Frigg’s pace only accelerates and a hunger for more grows. Their music is living and taking on new directions and nuances. Audiences are in awe of the band’s ability to transport listeners to traditional Finnish polska, bluegrass and Balkan rhythms and all the way to the dynamics of classical music, as if there were multiple groups performing on stage! The tight ensemble performance and a candid stage presence work. Frigg is able to turn their gigs into a scenic experience, giving their listeners a break from the greyness of the world.

Frigg will go on to visit the WOMAD Festival at the invitation of the BBC, visit the Rainforest World Music Festival in the rainforests of Borneo, and tour Japan and Australia. The joyful Nordic folk music laced with Bluegrass is a knockout in North America and one state after the other get their share of Frigg fever. As icing on the cake, Frigg is invited to perform at the Telluride Bluegrass Festival along with the best of the best in Roots music. In addition to their own concerts, the band performs spectacular projects together with symphony orchestras, choirs and brass bands. New music is released at a steady pace, with albums repeatedly appearing in the listings and raving album reviews of fRoots, Songlines, Rhythms.au and numerous other world music portals.

And now, after two decades, ten albums, around a thousand gigs in thirty countries and tens of thousands of kilometers travelled, that same passion still burns. The hypnotic combination of that now-famous violin sound, the irresistible forward-pushing strum of string instruments and the pulse from the double bass, all together continue to create new paths. Just like the steady flow of a mountain stream in the springtime, the origins of which are precisely known.

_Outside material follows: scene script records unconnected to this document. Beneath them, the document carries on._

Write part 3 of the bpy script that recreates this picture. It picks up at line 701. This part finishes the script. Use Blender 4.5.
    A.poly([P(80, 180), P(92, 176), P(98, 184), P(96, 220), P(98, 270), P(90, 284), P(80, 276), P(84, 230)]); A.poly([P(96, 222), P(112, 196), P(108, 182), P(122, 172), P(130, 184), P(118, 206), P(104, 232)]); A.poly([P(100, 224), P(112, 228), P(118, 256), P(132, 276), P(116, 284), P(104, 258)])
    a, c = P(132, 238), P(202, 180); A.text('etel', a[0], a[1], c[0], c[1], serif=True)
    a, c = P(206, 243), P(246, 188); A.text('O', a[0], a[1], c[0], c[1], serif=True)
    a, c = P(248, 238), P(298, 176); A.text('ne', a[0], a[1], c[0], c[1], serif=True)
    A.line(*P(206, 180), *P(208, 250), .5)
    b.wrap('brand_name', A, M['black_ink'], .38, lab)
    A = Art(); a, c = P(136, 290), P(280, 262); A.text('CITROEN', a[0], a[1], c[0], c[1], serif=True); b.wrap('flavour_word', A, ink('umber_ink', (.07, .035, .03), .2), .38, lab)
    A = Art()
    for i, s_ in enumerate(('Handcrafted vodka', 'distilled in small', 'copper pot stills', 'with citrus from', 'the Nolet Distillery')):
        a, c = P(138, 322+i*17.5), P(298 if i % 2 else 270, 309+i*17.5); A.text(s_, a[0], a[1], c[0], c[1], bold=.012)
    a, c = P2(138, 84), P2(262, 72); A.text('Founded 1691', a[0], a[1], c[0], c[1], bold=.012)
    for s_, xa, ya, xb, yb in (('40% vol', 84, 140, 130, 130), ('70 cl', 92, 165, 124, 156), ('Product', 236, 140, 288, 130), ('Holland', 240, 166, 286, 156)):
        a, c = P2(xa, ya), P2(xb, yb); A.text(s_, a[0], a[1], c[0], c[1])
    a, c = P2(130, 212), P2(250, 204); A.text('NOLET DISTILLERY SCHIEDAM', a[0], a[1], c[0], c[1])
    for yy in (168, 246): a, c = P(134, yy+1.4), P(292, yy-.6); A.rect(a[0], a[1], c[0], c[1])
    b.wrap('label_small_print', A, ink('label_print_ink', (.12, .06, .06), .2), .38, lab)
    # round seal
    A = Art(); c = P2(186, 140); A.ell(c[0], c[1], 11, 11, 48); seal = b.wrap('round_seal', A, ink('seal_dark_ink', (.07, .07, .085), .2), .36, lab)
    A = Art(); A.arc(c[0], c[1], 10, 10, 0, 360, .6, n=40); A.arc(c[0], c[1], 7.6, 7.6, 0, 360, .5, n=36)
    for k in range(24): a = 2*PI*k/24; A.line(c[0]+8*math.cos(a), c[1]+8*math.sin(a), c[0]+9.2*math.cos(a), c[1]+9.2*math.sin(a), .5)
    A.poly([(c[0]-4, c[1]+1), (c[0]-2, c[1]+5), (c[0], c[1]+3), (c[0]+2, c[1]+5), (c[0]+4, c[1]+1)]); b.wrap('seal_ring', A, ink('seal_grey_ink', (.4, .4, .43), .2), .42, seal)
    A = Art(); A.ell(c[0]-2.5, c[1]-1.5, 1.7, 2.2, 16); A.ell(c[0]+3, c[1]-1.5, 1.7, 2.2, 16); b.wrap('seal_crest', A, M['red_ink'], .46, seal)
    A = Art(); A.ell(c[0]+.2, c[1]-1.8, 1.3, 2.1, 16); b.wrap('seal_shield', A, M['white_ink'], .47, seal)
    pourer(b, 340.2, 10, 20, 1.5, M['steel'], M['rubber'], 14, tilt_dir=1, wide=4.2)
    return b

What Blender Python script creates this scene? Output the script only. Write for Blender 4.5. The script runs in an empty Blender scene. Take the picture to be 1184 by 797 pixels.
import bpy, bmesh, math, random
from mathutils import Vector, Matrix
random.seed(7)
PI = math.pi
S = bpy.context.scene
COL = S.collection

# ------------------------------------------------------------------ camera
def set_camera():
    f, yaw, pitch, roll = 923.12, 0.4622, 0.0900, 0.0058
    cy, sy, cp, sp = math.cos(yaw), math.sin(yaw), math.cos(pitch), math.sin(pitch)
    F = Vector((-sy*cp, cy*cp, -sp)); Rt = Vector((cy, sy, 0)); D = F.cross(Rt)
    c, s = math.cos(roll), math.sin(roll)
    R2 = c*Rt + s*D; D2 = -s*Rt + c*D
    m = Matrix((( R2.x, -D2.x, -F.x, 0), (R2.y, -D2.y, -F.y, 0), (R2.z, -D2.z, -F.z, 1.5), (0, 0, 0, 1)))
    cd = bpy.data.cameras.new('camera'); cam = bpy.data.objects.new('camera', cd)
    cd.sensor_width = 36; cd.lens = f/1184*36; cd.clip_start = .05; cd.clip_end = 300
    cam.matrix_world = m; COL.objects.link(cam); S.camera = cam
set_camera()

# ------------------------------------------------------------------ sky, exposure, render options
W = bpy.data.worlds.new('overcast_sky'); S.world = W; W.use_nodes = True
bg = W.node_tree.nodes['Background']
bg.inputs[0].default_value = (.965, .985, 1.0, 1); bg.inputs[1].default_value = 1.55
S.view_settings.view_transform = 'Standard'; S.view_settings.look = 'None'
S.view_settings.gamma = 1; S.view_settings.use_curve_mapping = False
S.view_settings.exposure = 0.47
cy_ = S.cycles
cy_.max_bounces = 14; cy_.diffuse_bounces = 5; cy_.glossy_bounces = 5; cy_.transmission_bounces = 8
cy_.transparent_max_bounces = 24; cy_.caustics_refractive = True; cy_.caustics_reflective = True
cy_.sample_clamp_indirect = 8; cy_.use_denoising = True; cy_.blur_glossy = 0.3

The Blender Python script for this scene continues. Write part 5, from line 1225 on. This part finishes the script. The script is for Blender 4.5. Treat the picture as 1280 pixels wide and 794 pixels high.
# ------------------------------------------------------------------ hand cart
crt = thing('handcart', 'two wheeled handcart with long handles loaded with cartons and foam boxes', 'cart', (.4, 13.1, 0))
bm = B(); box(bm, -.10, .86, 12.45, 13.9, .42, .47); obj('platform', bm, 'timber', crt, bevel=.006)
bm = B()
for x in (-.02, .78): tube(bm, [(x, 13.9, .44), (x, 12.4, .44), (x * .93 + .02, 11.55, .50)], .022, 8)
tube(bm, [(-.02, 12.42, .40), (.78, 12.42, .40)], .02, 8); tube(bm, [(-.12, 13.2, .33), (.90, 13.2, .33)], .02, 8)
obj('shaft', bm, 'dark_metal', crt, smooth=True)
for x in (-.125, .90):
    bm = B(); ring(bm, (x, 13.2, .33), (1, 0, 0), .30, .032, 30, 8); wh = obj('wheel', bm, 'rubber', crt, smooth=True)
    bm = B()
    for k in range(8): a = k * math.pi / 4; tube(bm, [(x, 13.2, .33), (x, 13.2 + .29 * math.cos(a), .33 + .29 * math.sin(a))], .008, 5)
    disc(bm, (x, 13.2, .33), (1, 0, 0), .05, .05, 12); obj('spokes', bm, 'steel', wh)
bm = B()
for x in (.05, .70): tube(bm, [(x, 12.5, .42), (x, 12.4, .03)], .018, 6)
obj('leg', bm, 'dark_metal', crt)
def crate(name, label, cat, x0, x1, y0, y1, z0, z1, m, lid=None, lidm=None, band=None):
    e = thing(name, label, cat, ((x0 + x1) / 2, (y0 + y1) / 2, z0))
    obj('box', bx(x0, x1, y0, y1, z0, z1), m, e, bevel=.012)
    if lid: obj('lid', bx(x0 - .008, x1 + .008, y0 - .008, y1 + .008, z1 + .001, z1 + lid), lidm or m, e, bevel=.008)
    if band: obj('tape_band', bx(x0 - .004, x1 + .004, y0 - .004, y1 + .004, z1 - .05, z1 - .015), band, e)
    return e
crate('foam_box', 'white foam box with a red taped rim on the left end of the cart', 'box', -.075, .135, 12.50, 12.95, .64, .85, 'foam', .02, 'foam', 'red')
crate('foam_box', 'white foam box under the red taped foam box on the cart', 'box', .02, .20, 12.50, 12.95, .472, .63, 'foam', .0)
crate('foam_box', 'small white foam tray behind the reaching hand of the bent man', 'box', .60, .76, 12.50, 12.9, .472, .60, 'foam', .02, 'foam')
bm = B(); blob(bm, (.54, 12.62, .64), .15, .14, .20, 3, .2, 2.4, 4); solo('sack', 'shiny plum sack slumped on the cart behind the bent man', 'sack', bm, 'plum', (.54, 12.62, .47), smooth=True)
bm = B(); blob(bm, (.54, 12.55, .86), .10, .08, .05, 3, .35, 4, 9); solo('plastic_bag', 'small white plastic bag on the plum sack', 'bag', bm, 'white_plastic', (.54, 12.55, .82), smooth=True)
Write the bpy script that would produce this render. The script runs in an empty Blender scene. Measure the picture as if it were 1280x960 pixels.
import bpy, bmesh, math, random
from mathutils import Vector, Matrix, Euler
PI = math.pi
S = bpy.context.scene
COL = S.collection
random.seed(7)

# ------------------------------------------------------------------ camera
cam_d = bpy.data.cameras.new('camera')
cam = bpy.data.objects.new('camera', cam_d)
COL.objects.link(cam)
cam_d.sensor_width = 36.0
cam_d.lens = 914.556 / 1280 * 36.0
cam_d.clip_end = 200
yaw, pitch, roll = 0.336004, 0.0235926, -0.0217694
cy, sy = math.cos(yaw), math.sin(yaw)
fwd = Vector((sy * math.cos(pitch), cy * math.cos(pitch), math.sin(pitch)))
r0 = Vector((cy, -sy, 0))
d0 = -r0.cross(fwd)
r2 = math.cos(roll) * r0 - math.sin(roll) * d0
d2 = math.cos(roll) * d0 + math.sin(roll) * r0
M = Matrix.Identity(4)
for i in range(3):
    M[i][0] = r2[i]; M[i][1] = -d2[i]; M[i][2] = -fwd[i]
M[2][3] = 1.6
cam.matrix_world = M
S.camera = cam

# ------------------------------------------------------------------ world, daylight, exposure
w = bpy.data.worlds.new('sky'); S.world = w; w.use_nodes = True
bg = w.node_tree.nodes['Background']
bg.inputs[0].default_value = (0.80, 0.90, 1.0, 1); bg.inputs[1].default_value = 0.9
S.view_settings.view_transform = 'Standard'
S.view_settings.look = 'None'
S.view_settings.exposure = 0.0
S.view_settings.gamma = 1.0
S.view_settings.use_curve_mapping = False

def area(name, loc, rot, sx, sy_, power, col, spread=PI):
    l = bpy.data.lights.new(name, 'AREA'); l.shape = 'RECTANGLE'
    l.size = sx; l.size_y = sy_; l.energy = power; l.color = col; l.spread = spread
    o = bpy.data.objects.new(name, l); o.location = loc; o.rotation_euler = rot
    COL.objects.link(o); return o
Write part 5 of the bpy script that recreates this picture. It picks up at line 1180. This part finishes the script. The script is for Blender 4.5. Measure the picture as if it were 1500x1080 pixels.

Hannah O’Brien & Grant Flick

Hannah O’Brien and Grant Flick play a mix of original compositions and traditional pieces from various fiddling traditions. Initially connecting at the University of Michigan, they found common ground despite coming from different backgrounds with Hannah from Classical and Irish fiddling and Grant from American improvisational idioms. In 2021 they released their first duo record, Windward, and look forward to releasing their second record Unmatched Pair in August 2024.

The duo has received multiple prizes including the Binkow Chamber Music Grant, U-M Excel Enterprise Grant, and the Club Passim Iguana Music Fund, as well as participating in the Honeywell Arts Resonance Week as Festival Artists.

While the duo feels at home on double fiddle, they also change instrumentation incorporating tenor guitar and nyckelharpa. Their musical interests are broad and as a result, their programs showcase an eclectic assemblage of repertoire.